After spending 21 years in insurance underwriting and executive management—including 16 years at AIG and 4.5 years at Travelers—I started the Cayemitte Group. But the true turning point came when the road of life led me to New Orleans in the devastating aftermath of Hurricane Katrina.
In late 2005, there was intense public focus on how reconstruction dollars were being spent. Local business owners, particularly minority owners, were frustrated that large federal contracts were going to out-of-state companies rather than to local firms that needed them most. In response, [former] Mayor Ray Nagin signed an executive order in October 2006 to drive local participation, mandating goals like 50% local business participation and 35% for MWBE businesses.
I had joined the National Black Chamber of Commerce, which invited me to a pivotal meeting with the [US Dept. of Housing and Urban Development.] I vividly remember sitting in a Washington D.C. office with 16 ‘men in black’ who essentially told me: ‘Go meet with the Mayor’s office. Help them understand the impact of this order.’ Their concern was practical: HUD would be heavily involved in rebuilding, and since it is a public agency, contractors would need surety bonding. The reality was that most small local businesses simply would not qualify.
When we met with New Orleans officials, we confirmed that the city had no resources to support small businesses in qualifying for surety. We began insuring and bonding a few dozen firms in the south to bridge that gap.
That success caught the attention of Ronald Langston, national director of the federal Minority Business Development Agency, who met with me to discuss serving [its] offices nationally. That was the moment we sought national licensing. Shortly after, I got involved with the State of New York to manage the [Dormitory Authotity of the State of New York] Surety Bond Capital Access program. It was this evolution—from the crisis of Katrina to a national mandate—that ultimately led us to birth MBDI, our not-for-profit arm dedicated to preparing small businesses to elevate.
Today, we have turned that experience into a complete ecosystem we call The Platform. The institute has positioned more than 1,000 contractors for bonding. Embrace Partners, which I launched in 2022 as a certified MBE licensed in 50 states, acts as a wholesale brokerage and surety bonding underwriter. The Cayemitte Group handles the insurance side.
Together, we live by the motto: ‘We Educate, We Bond, We Insure.’ This platform allows large construction managers and developers to meet their [contract] inclusion goals, which often run in the hundreds of millions of dollars, by ensuring the small businesses they hire are actually financially capable of doing the work, and by positioning them to apply their insurance premium dollars toward these goals.
How has the industry evolved regarding small and disadvantaged firms? What are your goals?
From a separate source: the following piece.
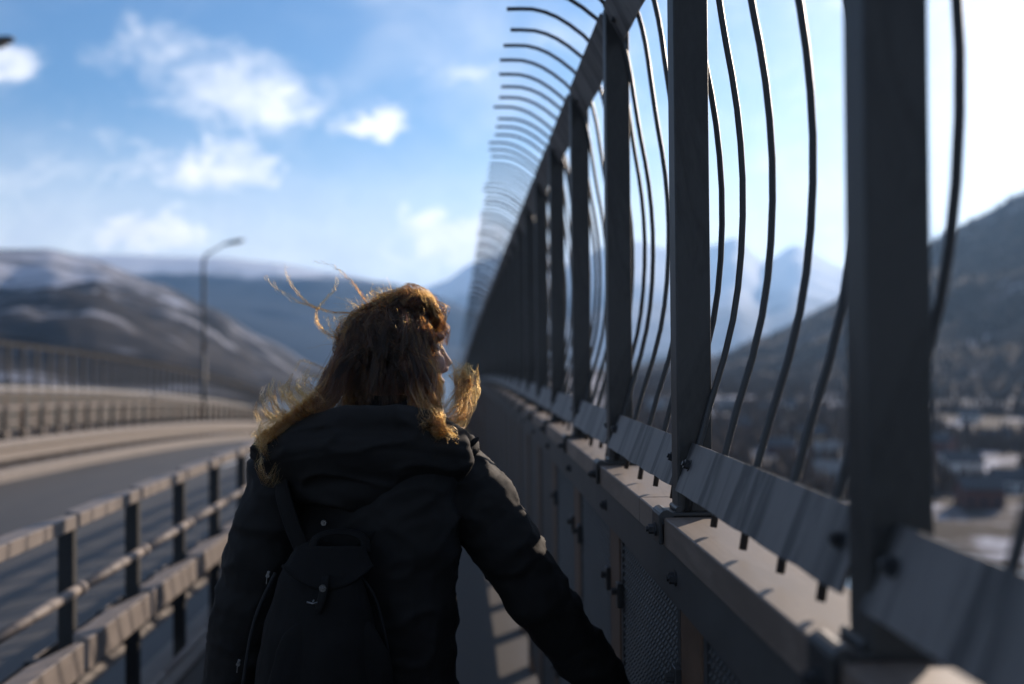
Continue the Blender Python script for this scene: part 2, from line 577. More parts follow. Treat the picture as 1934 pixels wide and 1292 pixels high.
def build_fence(y_first, n_post, sx, shift, dh, label, far_from):
    root = empty('bridge_fence', bp(shift + sx * .383, y_first, dh - .278))
    tag(root, label, 'fence', 'tall fences on the bridge railings')
    me_bar, me_post, me_base = bar_mesh(sx < 0), post_mesh(sx), base_mesh(sx)
    me_low = plate_mesh(PLATE_LO, PLATE_HI, D - .05, 'lower_plate', sx)
    me_top = plate_mesh(TOP_LO, TOP_HI, D - .05, 'upper_plate', sx)
    me_b1 = hexbolt(.0085, .012, (-sx, 0, 0))
    me_b2 = hexbolt(.0075, .010, (-sx * .93, 0, .36))
    far = bmesh.new()
    for i in range(n_post):
        y = y_first + i * D
        (lx, ly, lz), rot = frame(y)
        loc = Vector((lx + shift, ly, lz + dh))
        if i >= far_from:
            mt = Matrix.Translation(loc) @ Matrix.Rotation(rot[0], 4, 'X')
            for me in (me_post, me_low, me_top):
                b2 = bmesh.new()
                b2.from_mesh(me)
                b2.transform(mt)
                tmp = bpy.data.meshes.new('t')
                b2.to_mesh(tmp)
                b2.free()
                far.from_mesh(tmp)
                bpy.data.meshes.remove(tmp)
            for k in range(5):
                b2 = bmesh.new()
                b2.from_mesh(me_bar)
                b2.transform(Matrix.Translation(loc + Vector((0, -.012 - k * D / 5, 0))))
                tmp = bpy.data.meshes.new('t')
                b2.to_mesh(tmp)
                b2.free()
                far.from_mesh(tmp)
                bpy.data.meshes.remove(tmp)
            continue
        po = put('post', me_post, root, loc + Vector((0, -.012 if sx > 0 and i == 4 else 0, 0)), rot)
        cl = put('rail_clamp', me_base, root, loc, rot)
        if y < 12 and sx > 0:
            for part, me, off in ((cl, me_b1, (sx * .3228, .022, -.302)),):
                bo = bpy.data.objects.new('bolt', me)
                COL.objects.link(bo)
                bo.parent = part
                bo.location = off
        for me in (me_low, me_top):
            o = put(me.name.split('.')[0], me, root, loc, rot)
            if y < 6 and sx > 0:
                for oy in (-.035, -(D - .05) + .035):
                    bo = bpy.data.objects.new('bolt', me_b2)
                    COL.objects.link(bo)
                    bo.parent = o
                    q = (.409 * .45 + .443 * .55, -.272 * .45 - .180 * .55) if me is me_low else (.436, .918)
                    bo.location = (q[0] * S - .003, oy, q[1] * S + .003)
                    if me is me_top:
                        bo.rotation_euler = (0, R(-45), 0)
        for k in range(5):
            yy = -.012 - k * D / 5 + (rnd.uniform(-.009, .009) if k else 0)
            if sx > 0 and i == 4 and k == 0:
                yy = .060            # this bar stands just behind its post
            put('bar', me_bar, root, loc + Vector((0, yy, rnd.uniform(-.003, .003))), (rot[0], R(rnd.uniform(-.7, .7)), R(rnd.uniform(-1.6, 1.6))))
    if len(far.verts):
        fo = put('fence_run', bm_mesh('fence_run', far, M['post']), root)
        fo['kind'] = 'stuff'
        fo['label'] = 'far end of the fence, posts and bars too close to tell apart'
    else:
        far.free()
    return root


build_fence(PF - 4 * D, 82, 1, 0.0, 0.0, 'tall steel fence with curved bars bending over the walkway beside the person', 58)
OPP, OPP_DH = -9.75, -.08
build_fence(PF + 13 * D, 58, -1, OPP, OPP_DH, 'blurred barred fence on the far side of the road', 58)


# ------------------------------------------------------------------ the railing that carries the fence
def build_railing(sx, shift, dh, y_first, y_last, label, near):
    root = empty('bridge_railing', bp(shift + sx * .38, y_first, dh - 1.70))
    tag(root, label, 'railing', 'railings along the edges of the bridge')

    def prof(a0, a1, h0, h1):
        a, b_ = sorted((sx * a0, sx * a1))
        return rect(a, b_, h0, h1)
    # handrail in lengths with a joint between them
    joints = []
    y = 1.89 * S / .87
    y = 1.885
    seg = D * 5
    while y > y_first:
        y -= seg
    while y < y_last:
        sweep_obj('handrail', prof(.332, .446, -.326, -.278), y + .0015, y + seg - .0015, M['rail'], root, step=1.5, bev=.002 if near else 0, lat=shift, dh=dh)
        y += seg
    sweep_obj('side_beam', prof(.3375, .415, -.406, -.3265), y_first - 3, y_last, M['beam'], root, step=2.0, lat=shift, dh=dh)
    # screen panels, brown posts
    bm = bmesh.new()
    add_box(bm, (sx * .378, 0, -1.053), (.05, .135, 1.29), bev=.004)
    me_post = bm_mesh('railing_post', bm, M['rust'])
    bm = bmesh.new()
    L = D - .16
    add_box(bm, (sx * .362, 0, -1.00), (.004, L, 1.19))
    add_box(bm, (sx * .362, L / 2 - .01, -1.00), (.014, .02, 1.20))
    add_box(bm, (sx * .362, -L / 2 + .01, -1.00), (.014, .02, 1.20))
    me_panel = bm_mesh('screen_panel', bm, M['panel'])
    bm = bmesh.new()
    # pressed slots: rows of small proud lips
    ny, nz = int(L / .021), 62
    vs, fs = [], []
    for j in range(nz):
        for i in range(ny):
            yy = -L / 2 + .03 + i * (L - .06) / (ny - 1) + (.005 if j % 2 else 0)
            zz = -.44 - j * .0165
            xx = sx * .3598
            a = .0065
            b0 = len(vs)
            vs += [(xx, yy - a, zz - .003), (xx, yy + a, zz - .003), (xx, yy + a, zz + .004), (xx, yy - a, zz + .004), (xx - sx * .0045, yy - a * .6, zz - .003), (xx - sx * .0045, yy + a * .6, zz - .003)]
            fs += [(b0, b0 + 1, b0 + 5, b0 + 4), (b0 + 1, b0 + 2, b0 + 5), (b0 + 3, b0, b0 + 4), (b0 + 2, b0 + 3, b0 + 4, b0 + 5)]
    bm.free()
    me_slots = mesh('pressed_slots', vs, fs, M['panel'])
    bm = bmesh.new()
    add_box(bm, (0, 0, 0), (.012, .030, .055), bev=.002)
    add_cyl(bm, (-sx * .006, 0, .008), (-sx * .018, 0, .008), .008, n=6)
    me_br = bm_mesh('bracket', bm, M['clamp'])
    me_bolt = hexbolt(.0095, .011, (-sx, 0, 0))
    n0 = int(math.floor((y_first - PF) / D))
    i = n0
    while PF + i * D < y_last:
        y = PF + i * D - .095
        (lx, ly, lz), rot = frame(y)
        loc = Vector((lx + shift, ly, lz + dh))
        put('railing_post', me_post, root, loc, rot)
        if y < 16 or not near:
            (lx, ly, lz), rot = frame(y - D / 2)
            lp = Vector((lx + shift, ly, lz + dh))
            pn = put('screen_panel', me_panel, root, lp, rot)
            if near and .2 < y < 4.5:
                so = bpy.data.objects.new('pressed_slots', me_slots)
                COL.objects.link(so)
                so.parent = pn
                so['kind'] = 'stuff'
                for q in ((L / 2 - .005, -.55), (-L / 2 + .005, -.55), (L / 2 - .005, -1.2)):
                    bo = bpy.data.objects.new('bracket', me_br)
                    COL.objects.link(bo)
                    bo.parent = pn
                    bo.location = (sx * .349, q[0], q[1])
            if near and y < 9:
                put('bolt', me_bolt, root, loc + Vector((sx * .3372, .03, -.365)), rot)
        i += 1
    if near:
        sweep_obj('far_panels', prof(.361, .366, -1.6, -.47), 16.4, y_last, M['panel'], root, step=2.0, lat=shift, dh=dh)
    return root


build_railing(1, 0.0, 0.0, -3.0, 70.0, 'brown handrail with grey perforated panels below it, under the curved fence', True)
build_railing(-1, OPP, OPP_DH, 10.0, 58.0, 'blurred brown railing under the fence across the road', False)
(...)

Cayemitte: To be honest, the evolution has been a journey of good intentions colliding with hard realities and mixed with political posturing. I often think back to my time in New Orleans after Katrina. The political will was there. We had executive orders explicitly calling for 35% participation from minority-controlled businesses. But I remember sitting in that room with the officials from HUD, and the roadblock wasn’t a lack of talent; it was a lack of access to surety bonding.
My goal is to shift the industry’s focus from ‘compliance’ to ‘capacity.’ We cannot just set goals if the infrastructure isn’t there to support them. That is why we built ‘The Platform’ combining education, bonding, and insurance. We need to stop asking if these companies exist and start ensuring they have the financial backing to perform. My vision is that we move beyond counting participation percentages and start measuring the sustainable wealth and stability we are creating for these business owners. At the end of the day, as the businesses we train grow strong, they create really well-paying jobs, and careers that can lift families out of poverty and into the middle class.
Our education platform always leads back to affordable access to capital. That is why MBDI, in concert with Embrace Partners, is closing on an underwriting credit facility for small businesses. This is a tangible step forward in solving the capital access issue that holds so many contractors back. We expect to pre-qualify more than 150 firms for bonding in the first half of 2026 alone. We are also adding back-office support services under our ‘One Source Advantage’ line to ensure these businesses have the infrastructure to handle that growth.